◆ EXERCISE INSTRUCTIONS
Repeat the material below exactly, with no pictures.

◆ PROVIDED DATA

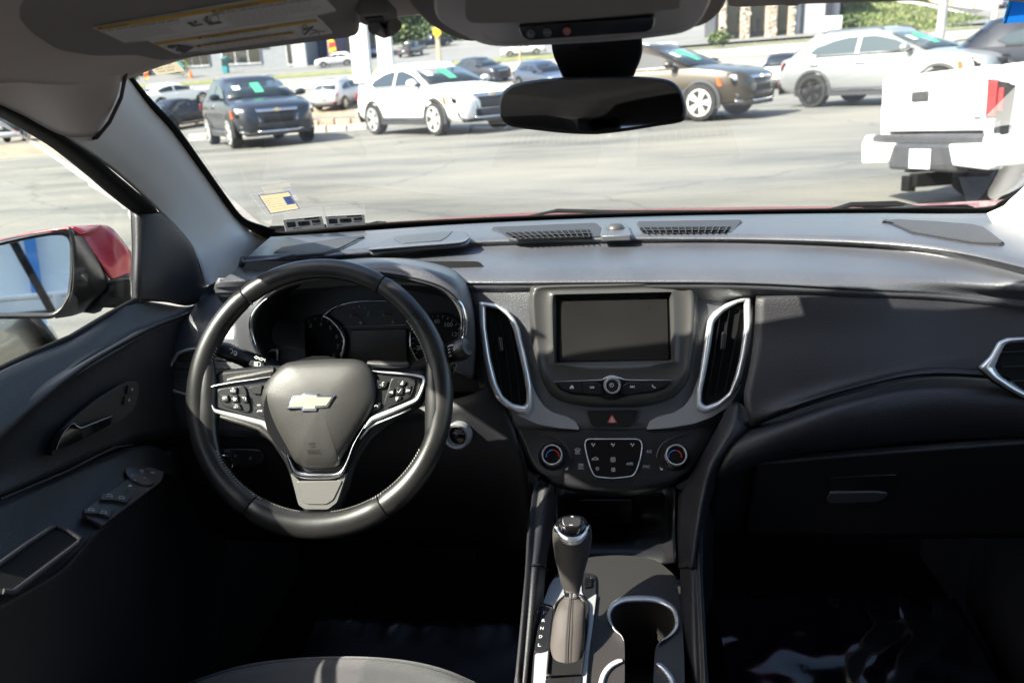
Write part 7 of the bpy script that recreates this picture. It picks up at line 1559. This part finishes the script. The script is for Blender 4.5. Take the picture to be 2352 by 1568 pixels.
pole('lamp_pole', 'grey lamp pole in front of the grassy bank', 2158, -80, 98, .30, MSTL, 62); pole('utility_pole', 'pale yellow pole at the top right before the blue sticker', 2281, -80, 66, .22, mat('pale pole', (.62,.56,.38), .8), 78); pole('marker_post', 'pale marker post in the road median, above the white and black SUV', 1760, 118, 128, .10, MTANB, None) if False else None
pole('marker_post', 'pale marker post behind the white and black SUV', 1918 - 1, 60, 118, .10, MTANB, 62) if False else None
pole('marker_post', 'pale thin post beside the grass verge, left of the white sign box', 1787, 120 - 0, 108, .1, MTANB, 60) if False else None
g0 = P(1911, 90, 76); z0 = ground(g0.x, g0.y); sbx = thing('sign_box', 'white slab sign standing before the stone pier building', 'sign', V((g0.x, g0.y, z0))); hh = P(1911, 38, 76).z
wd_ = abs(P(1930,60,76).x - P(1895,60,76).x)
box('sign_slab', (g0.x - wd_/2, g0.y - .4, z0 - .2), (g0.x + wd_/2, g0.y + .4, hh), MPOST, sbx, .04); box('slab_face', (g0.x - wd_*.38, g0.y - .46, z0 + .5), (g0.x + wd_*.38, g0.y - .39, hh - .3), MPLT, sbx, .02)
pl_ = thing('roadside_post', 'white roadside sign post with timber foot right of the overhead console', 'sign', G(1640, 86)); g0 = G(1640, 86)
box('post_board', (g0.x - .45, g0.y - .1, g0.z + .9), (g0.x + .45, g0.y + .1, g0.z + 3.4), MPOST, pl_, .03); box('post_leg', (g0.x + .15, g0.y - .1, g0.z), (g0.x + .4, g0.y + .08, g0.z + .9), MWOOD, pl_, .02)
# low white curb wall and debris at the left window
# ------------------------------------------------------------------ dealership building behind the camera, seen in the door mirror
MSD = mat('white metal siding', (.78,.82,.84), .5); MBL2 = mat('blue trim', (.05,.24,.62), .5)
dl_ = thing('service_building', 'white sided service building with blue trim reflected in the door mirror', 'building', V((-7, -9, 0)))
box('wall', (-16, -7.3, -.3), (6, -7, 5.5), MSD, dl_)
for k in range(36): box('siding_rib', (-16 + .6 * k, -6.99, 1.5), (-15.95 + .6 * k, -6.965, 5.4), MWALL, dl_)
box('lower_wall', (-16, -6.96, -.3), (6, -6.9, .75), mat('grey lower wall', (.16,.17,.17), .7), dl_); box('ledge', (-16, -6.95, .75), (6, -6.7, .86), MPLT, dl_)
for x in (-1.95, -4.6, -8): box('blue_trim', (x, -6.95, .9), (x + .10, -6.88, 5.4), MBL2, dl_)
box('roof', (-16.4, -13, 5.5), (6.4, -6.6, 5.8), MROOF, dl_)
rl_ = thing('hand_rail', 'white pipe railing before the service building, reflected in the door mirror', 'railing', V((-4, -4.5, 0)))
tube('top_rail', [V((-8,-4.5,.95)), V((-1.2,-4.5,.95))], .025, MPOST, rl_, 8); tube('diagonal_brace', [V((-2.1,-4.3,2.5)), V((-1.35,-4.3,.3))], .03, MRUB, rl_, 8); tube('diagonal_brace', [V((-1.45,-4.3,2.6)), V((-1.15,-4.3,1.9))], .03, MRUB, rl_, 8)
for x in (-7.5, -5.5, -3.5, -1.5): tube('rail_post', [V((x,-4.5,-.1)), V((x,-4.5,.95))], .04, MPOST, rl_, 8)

◆ FULL RESPONSE
Write part 7 of the bpy script that recreates this picture. It picks up at line 1559. This part finishes the script. The script is for Blender 4.5. Take the picture to be 2352 by 1568 pixels.
pole('lamp_pole', 'grey lamp pole in front of the grassy bank', 2158, -80, 98, .30, MSTL, 62); pole('utility_pole', 'pale yellow pole at the top right before the blue sticker', 2281, -80, 66, .22, mat('pale pole', (.62,.56,.38), .8), 78); pole('marker_post', 'pale marker post in the road median, above the white and black SUV', 1760, 118, 128, .10, MTANB, None) if False else None
pole('marker_post', 'pale marker post behind the white and black SUV', 1918 - 1, 60, 118, .10, MTANB, 62) if False else None
pole('marker_post', 'pale thin post beside the grass verge, left of the white sign box', 1787, 120 - 0, 108, .1, MTANB, 60) if False else None
g0 = P(1911, 90, 76); z0 = ground(g0.x, g0.y); sbx = thing('sign_box', 'white slab sign standing before the stone pier building', 'sign', V((g0.x, g0.y, z0))); hh = P(1911, 38, 76).z
wd_ = abs(P(1930,60,76).x - P(1895,60,76).x)
box('sign_slab', (g0.x - wd_/2, g0.y - .4, z0 - .2), (g0.x + wd_/2, g0.y + .4, hh), MPOST, sbx, .04); box('slab_face', (g0.x - wd_*.38, g0.y - .46, z0 + .5), (g0.x + wd_*.38, g0.y - .39, hh - .3), MPLT, sbx, .02)
pl_ = thing('roadside_post', 'white roadside sign post with timber foot right of the overhead console', 'sign', G(1640, 86)); g0 = G(1640, 86)
box('post_board', (g0.x - .45, g0.y - .1, g0.z + .9), (g0.x + .45, g0.y + .1, g0.z + 3.4), MPOST, pl_, .03); box('post_leg', (g0.x + .15, g0.y - .1, g0.z), (g0.x + .4, g0.y + .08, g0.z + .9), MWOOD, pl_, .02)
# low white curb wall and debris at the left window
# ------------------------------------------------------------------ dealership building behind the camera, seen in the door mirror
MSD = mat('white metal siding', (.78,.82,.84), .5); MBL2 = mat('blue trim', (.05,.24,.62), .5)
dl_ = thing('service_building', 'white sided service building with blue trim reflected in the door mirror', 'building', V((-7, -9, 0)))
box('wall', (-16, -7.3, -.3), (6, -7, 5.5), MSD, dl_)
for k in range(36): box('siding_rib', (-16 + .6 * k, -6.99, 1.5), (-15.95 + .6 * k, -6.965, 5.4), MWALL, dl_)
box('lower_wall', (-16, -6.96, -.3), (6, -6.9, .75), mat('grey lower wall', (.16,.17,.17), .7), dl_); box('ledge', (-16, -6.95, .75), (6, -6.7, .86), MPLT, dl_)
for x in (-1.95, -4.6, -8): box('blue_trim', (x, -6.95, .9), (x + .10, -6.88, 5.4), MBL2, dl_)
box('roof', (-16.4, -13, 5.5), (6.4, -6.6, 5.8), MROOF, dl_)
rl_ = thing('hand_rail', 'white pipe railing before the service building, reflected in the door mirror', 'railing', V((-4, -4.5, 0)))
tube('top_rail', [V((-8,-4.5,.95)), V((-1.2,-4.5,.95))], .025, MPOST, rl_, 8); tube('diagonal_brace', [V((-2.1,-4.3,2.5)), V((-1.35,-4.3,.3))], .03, MRUB, rl_, 8); tube('diagonal_brace', [V((-1.45,-4.3,2.6)), V((-1.15,-4.3,1.9))], .03, MRUB, rl_, 8)
for x in (-7.5, -5.5, -3.5, -1.5): tube('rail_post', [V((x,-4.5,-.1)), V((x,-4.5,.95))], .04, MPOST, rl_, 8)